Wilson, A.N. The Victorians. London: Arrow Books, 2003.


Notes

  1. This is of course an acknowledgement of the work of Ernst Bloch and the debt owed to him by many current practitioners of critical utopian thought.

  2. Wells's engagement with utopian ideas has generated an immense amount of critical response and interpretation, of which I shall provide a very brief and selective list here: Bergonzi, Bernard. The Early H.G. Wells. Manchester: Manchester University Press, 1961. Hillegas, Mark R. The Future as Nightmare: H. G. Wells and the Anti-Utopians New York: Oxford University Press, 1967. Booker, M. Keith. "H.G. Wells: A Modern Utopia." Dystopian Literature: A Theory Research Guide. Westport: Greenwood, 1994. 63-67. Ferns, Chris. Narrating Utopia: Ideology, Gender, Form in Utopian Literature Liverpool: Liverpool University Press, 1999. Stover, Leon. The Shaving of Karl Marx: An Instant Novel of Ideas, After the Manner of Thomas Love Peacock, in Which Lenin and H. G. Wells Talk About the Political Meaning of the Scientific Romances. Lake Forest, Illinois: The Chinon Press, 1982. Parrinder, Patrick. "Utopia and Meta-Utopia in H.G.Wells." _Utopian Studies _1 (1987)79-97, and "News from Nowhere, The Time Machine and the Break Up of Classical Realism." Science Fiction Studies. (1976) 265-274.

  3. This is in contrast to Wells's A Modern Utopia which lacks the formal tightness that constitutes an intensively rendered material world in The Time Machine. Wells positions the later work as an articulation of his utopian desires, therefore I would argue that it lacks the complexity and critical potential that I would like to argue saturates that substance of his first novel.

  4. For example, see Brantlinger, Patrick. "Victorian Science Fiction." A Companion to the Victorian Novel. Brantlinger and W.B. Thesing. Eds. Oxford: Blackwell, 2005. 370.

  5. It is with such factors in mind that I would suggest not only including Conrad's Youth into the realm of utopian fiction — as in Carey, John. The Faber Book of Utopias. London: Faber and Faber, 1999. - but also including protagonist Charlie Marlow's more well known tale, Heart of Darkness. Written at the end of the nineteenth century, based on what Conrad had seen in 1890, but not published until 1902, this should be included in the moment of the late nineteenth-century critical utopian imagination. As A Modern Utopia - published in 1905 - makes clear, the tradition of late nineteenth-century utopian thought failed to respect precise divisions of the calendar.
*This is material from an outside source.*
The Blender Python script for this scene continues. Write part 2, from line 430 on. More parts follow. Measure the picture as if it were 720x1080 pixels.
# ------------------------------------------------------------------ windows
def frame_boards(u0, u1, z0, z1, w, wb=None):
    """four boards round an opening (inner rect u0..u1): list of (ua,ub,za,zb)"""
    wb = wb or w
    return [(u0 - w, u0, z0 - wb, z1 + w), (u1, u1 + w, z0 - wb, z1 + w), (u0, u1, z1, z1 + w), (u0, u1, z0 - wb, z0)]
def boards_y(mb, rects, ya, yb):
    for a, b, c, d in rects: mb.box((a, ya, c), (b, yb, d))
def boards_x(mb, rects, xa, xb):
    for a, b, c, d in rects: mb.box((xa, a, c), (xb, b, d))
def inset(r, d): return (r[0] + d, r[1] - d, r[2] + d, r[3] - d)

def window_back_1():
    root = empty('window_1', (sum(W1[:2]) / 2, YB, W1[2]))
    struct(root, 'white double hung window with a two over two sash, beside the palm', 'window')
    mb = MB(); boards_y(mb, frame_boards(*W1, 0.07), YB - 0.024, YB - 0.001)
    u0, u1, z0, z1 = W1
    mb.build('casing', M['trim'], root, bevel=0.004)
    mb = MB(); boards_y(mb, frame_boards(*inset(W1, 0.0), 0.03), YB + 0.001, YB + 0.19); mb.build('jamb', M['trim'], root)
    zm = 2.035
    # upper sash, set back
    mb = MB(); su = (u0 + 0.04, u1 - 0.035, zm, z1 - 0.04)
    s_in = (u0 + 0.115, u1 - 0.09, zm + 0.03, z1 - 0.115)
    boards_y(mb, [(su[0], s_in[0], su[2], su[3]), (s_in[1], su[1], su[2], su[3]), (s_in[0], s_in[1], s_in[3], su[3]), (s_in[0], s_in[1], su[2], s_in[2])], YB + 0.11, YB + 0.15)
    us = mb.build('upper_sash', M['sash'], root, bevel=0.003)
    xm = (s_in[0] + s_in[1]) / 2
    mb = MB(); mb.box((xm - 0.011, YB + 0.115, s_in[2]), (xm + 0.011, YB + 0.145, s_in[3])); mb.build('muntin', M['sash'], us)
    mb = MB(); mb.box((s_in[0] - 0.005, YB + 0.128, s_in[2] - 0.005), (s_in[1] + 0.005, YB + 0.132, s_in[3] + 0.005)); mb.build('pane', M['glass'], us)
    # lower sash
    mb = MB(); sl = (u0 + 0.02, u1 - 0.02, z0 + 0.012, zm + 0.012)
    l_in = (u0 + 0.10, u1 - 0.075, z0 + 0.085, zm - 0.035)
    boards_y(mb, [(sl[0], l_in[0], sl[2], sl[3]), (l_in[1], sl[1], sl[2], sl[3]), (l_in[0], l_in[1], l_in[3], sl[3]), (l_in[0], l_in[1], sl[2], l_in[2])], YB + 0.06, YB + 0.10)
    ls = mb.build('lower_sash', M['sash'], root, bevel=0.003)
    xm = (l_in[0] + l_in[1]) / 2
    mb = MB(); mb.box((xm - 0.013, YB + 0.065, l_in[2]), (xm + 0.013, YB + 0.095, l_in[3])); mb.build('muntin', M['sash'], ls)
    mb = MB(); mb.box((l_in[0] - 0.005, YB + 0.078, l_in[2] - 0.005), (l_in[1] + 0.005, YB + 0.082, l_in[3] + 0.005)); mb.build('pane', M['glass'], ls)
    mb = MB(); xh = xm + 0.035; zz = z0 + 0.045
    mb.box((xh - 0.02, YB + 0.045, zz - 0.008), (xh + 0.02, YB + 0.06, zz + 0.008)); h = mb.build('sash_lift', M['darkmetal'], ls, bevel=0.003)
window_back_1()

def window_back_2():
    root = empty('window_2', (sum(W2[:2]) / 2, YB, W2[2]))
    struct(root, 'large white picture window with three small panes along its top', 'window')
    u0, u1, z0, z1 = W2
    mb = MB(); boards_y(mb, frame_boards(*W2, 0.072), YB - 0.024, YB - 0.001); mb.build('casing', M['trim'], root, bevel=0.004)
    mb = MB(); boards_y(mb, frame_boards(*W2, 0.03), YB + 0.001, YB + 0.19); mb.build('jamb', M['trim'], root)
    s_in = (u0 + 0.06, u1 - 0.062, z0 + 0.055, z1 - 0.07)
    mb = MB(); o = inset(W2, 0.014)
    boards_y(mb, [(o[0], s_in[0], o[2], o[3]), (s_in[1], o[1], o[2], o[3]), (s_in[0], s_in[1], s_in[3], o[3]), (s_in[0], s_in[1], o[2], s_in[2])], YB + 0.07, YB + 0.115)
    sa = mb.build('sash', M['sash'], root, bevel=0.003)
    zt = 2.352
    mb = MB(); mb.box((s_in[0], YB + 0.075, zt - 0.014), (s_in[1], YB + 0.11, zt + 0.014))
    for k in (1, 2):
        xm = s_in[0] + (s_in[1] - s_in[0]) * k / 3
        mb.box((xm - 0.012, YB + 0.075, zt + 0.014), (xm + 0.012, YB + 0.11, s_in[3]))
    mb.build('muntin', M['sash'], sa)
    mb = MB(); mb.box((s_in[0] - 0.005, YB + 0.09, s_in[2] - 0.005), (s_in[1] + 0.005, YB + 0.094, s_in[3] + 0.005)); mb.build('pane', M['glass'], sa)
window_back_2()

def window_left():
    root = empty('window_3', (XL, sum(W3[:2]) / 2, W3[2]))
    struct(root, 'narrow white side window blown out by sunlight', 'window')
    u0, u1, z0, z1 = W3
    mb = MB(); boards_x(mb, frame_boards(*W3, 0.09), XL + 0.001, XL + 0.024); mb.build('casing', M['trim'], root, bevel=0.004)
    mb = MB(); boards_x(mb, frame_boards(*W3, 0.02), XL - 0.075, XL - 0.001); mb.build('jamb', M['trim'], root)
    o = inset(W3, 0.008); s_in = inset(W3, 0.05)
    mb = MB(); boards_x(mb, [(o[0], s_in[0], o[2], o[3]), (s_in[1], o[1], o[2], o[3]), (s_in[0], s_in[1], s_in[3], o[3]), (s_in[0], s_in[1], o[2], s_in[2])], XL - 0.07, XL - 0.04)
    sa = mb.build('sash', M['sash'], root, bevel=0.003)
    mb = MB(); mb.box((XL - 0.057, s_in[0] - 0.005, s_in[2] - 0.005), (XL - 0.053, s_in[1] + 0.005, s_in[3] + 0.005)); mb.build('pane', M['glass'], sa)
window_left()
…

  6. The writing of this period is granted the status constituting the roots of the latter century's forms of utopian thought by Moylan. However, as Francis Wheen points out, Wells's A Modern Utopia "is a creature of its time, and the fact that he wrote such a book at all shows how well attuned he was to the zeitgeist: almost a hundred Utopian fantasies were published between 1875 and 1905, an efflorescence unparalleled before or since" (Wheen xvi). Moylan, I'm sure, would beg to differ that such a prevalence of utopian fiction has remained unparalleled since the beginning of the twentieth century.
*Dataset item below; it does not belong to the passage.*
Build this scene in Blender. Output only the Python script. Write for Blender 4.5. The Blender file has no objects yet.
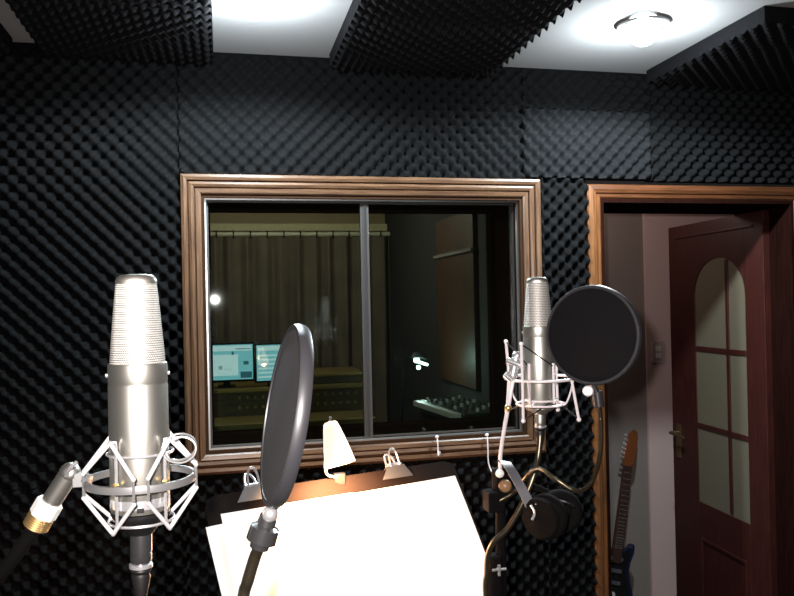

  7. As Moylan himself points out: "H.G. Wells's Time Traveller struggles to ground his vision and find his way, and by metaphoric extension the way of humanity, in a nasty future in which his own present, Wells's empirical moment and the Time Traveller's "Britain", is the terrifying past" (Moylan 3).

  8. The social point was reinforced by Wells's insistence that the cover of the first London edition of The Time Machine should represent an image of the sphinx.

  9. This conflation of the social and physiological is epitomised by an illustration of a gorilla which had served as an emblem of uncanny terror for Wells during childhood.

  10. The observation of this connection has been made by Leon Stover in his analysis of The Time Machine(Stover 23-24).